09.10.2013 23:05
    Поделиться

    Современную обработку оперы Римского-Корсакова поставили в Берлине

    Берлинская Штатсопера открыла сезон оперой Римского-Корсакова
    Одна из самых популярных опер русского репертуара "Царская невеста" Римского-Корсакова не шла на сцене берлинской Штатсоперы 65 лет. Постановку осуществили музыкальный руководитель театра, дирижер Даниэль Баренбойм и режиссер Дмитрий Черняков.

    Как и можно было предположить, опера Римского-Корсакова у Дмитрия Чернякова предстала не в историческом, а вполне в современном пространстве: старорусский пролог в формате 3D с сусальной картинкой XVI века (терема, покрытые ледяной глазурью, пряничные храмы и молча глазеющие в зрительный зал жители слободы) и современная медиа-студия с ряжеными для рекламных роликов - виртуальная реальность, продуктом которой стал царь Иван Грозный. Именно то, что царь оказался не историческим персонажем, а частью виртуально смоделированной среды, стало у Чернякова радикальным содержанием спектакля.

    Вместо русского царя - экранный аватар, вместо опричников - пользователи сети, во время увертюры болтающие в чате о выборе невесты для царя. На гигантском мониторе конфигурируется собирательный образ русского царя из пазлов Петра Первого, Ельцина, Маяковского, Троцкого, Александра III, Сталина и др. На выходе получается русый круглолицый гражданин, позирующий на фоне хрестоматийного ржаного поля. Там же и теми же невидимыми "конспираторами" отсматриваются фото потенциальных невест для виртуального царя. Подразумевается, что миром правят ОНИ - некто, чью волю на сцене исполняют люди в серых костюмах (устар. - "опричники"). Идея, безусловно, для оперы Римского-Корсакова инновационная, но развить ее до логического конца не удалось: заявленная тема политмоделирования и манипуляции общественным сознанием провисла. Простой стержень сюжета оперы Римского-Корсакова - как невеста Лыкова Марфа стала избранницей царя, а любовница Григория Грязного Любаша, брошенная им из-за страсти к Марфе, отомстила ей, - оказался в спектакле более убедительным и эмоционально захватывающим.

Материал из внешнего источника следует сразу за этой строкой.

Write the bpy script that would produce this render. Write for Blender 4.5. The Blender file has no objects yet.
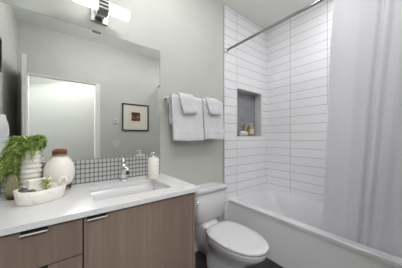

    Это достаточно неожиданно для продукции Чернякова, работающего в рамках жесткого концептуального театра. В "Царской невесте" в отлаженный режиссерский механизм, где дейстуют фрустрированные персонажи, очищенные от "шлака" чувственности, с впечатляющей дизайнерской картинкой (ядовито зеленый фон съемочной студии, контрастирующий с золотым шитьем и мехами ряженых в бояр актеров, романтический виртуальный сад и огромное окно дома Собакиных, компьютерная студия с экранами, транслирующими медийного "царя"), вдруг ворвалась "живая" стихия страсти, исходящая от Любаши в исполнении Аниты Рачвелишвили. Ее громадный темперамент, голос, захватывающий своей красотой, драматически выверенная фразировка, яростность переживаний, превратили все сцены с ее участием в эмоциональное сальто-мортале. Она напоминала античную Медею, ворвавшуюся в современный стерилизованный мир, где эмоциями обмениваются в формате гаджетов, а человеческие контакты замещаются технологиями, где юная невеста Марфа, потерявшая своего жениха, светится медийной улыбкой с жк-экрана, а сутью жизни становится перфекционизм.

    Марфа в исполнении Ольги Перетятько оказалась еще одним магнитом спектакля - затягивая, правда, не страстью, а красивым голосом и сценическим обаянием. Ее Марфа изящна по вокалу - с чистыми гибкими колоратурами, лучистым голосом, сначала восторженная старшеклассница эпохи совка - в белых носочках и платье в горошек, воспевающая на подоконнике с Дуняшей (Анна Лапковская) радость жизни и свежих чувств. Фатум вторгается в ее сознание, когда на экране телевизора она видит "царя" в косоворотке: крик ужаса от предчувствия неведомого. В финале ее Марфа будет медленно умирать, отыгрывая через крупные планы помутнение разума, галлюцинации и сумеречную любовь, обращенную к Грязному.

    Надо заметить, что партитуру "Царской невесты" оркестр под управлением Даниэля Баренбойма осваивал впервые. И даже если на премьере не все звучало совершенно, включая темпы и богатые тембровые краски, то своей собранной внутренней энергией, ясной музыкальной драматургией, внезапно раскручивающейся страшной плясовой энергией оркестр впечатлил. А три финальных смерти на сцене - Любаши, Грязного и Марфы - перевели этот "макабр" в романтическую трагедию, развязка которой, вопреки исходной черняковской идее медиальных манипуляций сознанием человека, зависела уже не от технологий, а от глубины их чувств.